__SOURCE EXCERPT__.
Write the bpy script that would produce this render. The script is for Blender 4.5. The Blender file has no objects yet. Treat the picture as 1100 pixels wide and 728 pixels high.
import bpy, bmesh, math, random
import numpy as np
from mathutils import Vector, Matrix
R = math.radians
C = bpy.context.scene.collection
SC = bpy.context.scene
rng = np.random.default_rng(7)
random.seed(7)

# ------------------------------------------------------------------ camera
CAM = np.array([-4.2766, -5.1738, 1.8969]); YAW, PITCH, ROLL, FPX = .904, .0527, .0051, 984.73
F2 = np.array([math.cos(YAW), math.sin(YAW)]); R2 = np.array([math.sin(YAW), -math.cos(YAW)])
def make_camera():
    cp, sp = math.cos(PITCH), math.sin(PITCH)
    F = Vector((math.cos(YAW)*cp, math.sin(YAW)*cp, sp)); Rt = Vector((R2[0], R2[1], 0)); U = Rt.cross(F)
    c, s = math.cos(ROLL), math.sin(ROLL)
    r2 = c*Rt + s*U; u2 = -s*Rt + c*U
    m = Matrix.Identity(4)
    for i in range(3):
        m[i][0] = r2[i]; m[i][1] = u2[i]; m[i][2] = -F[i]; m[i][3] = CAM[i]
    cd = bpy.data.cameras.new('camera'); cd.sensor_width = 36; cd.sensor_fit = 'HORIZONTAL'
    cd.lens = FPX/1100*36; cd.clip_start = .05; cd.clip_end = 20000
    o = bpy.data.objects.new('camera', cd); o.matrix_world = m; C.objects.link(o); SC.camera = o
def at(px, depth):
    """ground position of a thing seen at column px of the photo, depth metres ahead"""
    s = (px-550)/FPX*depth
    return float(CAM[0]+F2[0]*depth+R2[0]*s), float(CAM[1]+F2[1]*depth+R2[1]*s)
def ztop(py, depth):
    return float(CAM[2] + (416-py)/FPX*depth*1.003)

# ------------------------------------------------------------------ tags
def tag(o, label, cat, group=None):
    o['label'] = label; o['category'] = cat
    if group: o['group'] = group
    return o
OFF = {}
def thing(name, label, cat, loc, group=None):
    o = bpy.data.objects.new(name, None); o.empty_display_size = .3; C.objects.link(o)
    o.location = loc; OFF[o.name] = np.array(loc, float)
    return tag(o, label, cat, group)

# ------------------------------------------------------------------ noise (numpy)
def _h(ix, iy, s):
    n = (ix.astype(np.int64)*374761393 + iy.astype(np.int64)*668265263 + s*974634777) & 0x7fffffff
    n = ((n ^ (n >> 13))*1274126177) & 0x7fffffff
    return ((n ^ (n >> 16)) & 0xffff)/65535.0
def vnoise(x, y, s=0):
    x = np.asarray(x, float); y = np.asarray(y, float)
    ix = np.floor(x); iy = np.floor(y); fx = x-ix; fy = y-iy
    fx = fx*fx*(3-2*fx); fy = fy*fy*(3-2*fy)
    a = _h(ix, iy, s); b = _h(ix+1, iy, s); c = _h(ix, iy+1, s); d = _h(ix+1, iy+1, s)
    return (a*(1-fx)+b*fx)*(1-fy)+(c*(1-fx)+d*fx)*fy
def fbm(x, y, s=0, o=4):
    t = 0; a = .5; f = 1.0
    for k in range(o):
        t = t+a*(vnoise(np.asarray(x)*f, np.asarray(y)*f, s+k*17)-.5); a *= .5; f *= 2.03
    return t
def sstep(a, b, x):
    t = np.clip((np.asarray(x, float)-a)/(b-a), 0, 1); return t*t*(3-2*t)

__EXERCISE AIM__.
Output the whole listing above again, word for word.

__OUTPUT FOR THIS EXERCISE__.
Write the bpy script that would produce this render. The script is for Blender 4.5. The Blender file has no objects yet. Treat the picture as 1100 pixels wide and 728 pixels high.
import bpy, bmesh, math, random
import numpy as np
from mathutils import Vector, Matrix
R = math.radians
C = bpy.context.scene.collection
SC = bpy.context.scene
rng = np.random.default_rng(7)
random.seed(7)

# ------------------------------------------------------------------ camera
CAM = np.array([-4.2766, -5.1738, 1.8969]); YAW, PITCH, ROLL, FPX = .904, .0527, .0051, 984.73
F2 = np.array([math.cos(YAW), math.sin(YAW)]); R2 = np.array([math.sin(YAW), -math.cos(YAW)])
def make_camera():
    cp, sp = math.cos(PITCH), math.sin(PITCH)
    F = Vector((math.cos(YAW)*cp, math.sin(YAW)*cp, sp)); Rt = Vector((R2[0], R2[1], 0)); U = Rt.cross(F)
    c, s = math.cos(ROLL), math.sin(ROLL)
    r2 = c*Rt + s*U; u2 = -s*Rt + c*U
    m = Matrix.Identity(4)
    for i in range(3):
        m[i][0] = r2[i]; m[i][1] = u2[i]; m[i][2] = -F[i]; m[i][3] = CAM[i]
    cd = bpy.data.cameras.new('camera'); cd.sensor_width = 36; cd.sensor_fit = 'HORIZONTAL'
    cd.lens = FPX/1100*36; cd.clip_start = .05; cd.clip_end = 20000
    o = bpy.data.objects.new('camera', cd); o.matrix_world = m; C.objects.link(o); SC.camera = o
def at(px, depth):
    """ground position of a thing seen at column px of the photo, depth metres ahead"""
    s = (px-550)/FPX*depth
    return float(CAM[0]+F2[0]*depth+R2[0]*s), float(CAM[1]+F2[1]*depth+R2[1]*s)
def ztop(py, depth):
    return float(CAM[2] + (416-py)/FPX*depth*1.003)

# ------------------------------------------------------------------ tags
def tag(o, label, cat, group=None):
    o['label'] = label; o['category'] = cat
    if group: o['group'] = group
    return o
OFF = {}
def thing(name, label, cat, loc, group=None):
    o = bpy.data.objects.new(name, None); o.empty_display_size = .3; C.objects.link(o)
    o.location = loc; OFF[o.name] = np.array(loc, float)
    return tag(o, label, cat, group)

# ------------------------------------------------------------------ noise (numpy)
def _h(ix, iy, s):
    n = (ix.astype(np.int64)*374761393 + iy.astype(np.int64)*668265263 + s*974634777) & 0x7fffffff
    n = ((n ^ (n >> 13))*1274126177) & 0x7fffffff
    return ((n ^ (n >> 16)) & 0xffff)/65535.0
def vnoise(x, y, s=0):
    x = np.asarray(x, float); y = np.asarray(y, float)
    ix = np.floor(x); iy = np.floor(y); fx = x-ix; fy = y-iy
    fx = fx*fx*(3-2*fx); fy = fy*fy*(3-2*fy)
    a = _h(ix, iy, s); b = _h(ix+1, iy, s); c = _h(ix, iy+1, s); d = _h(ix+1, iy+1, s)
    return (a*(1-fx)+b*fx)*(1-fy)+(c*(1-fx)+d*fx)*fy
def fbm(x, y, s=0, o=4):
    t = 0; a = .5; f = 1.0
    for k in range(o):
        t = t+a*(vnoise(np.asarray(x)*f, np.asarray(y)*f, s+k*17)-.5); a *= .5; f *= 2.03
    return t
def sstep(a, b, x):
    t = np.clip((np.asarray(x, float)-a)/(b-a), 0, 1); return t*t*(3-2*t)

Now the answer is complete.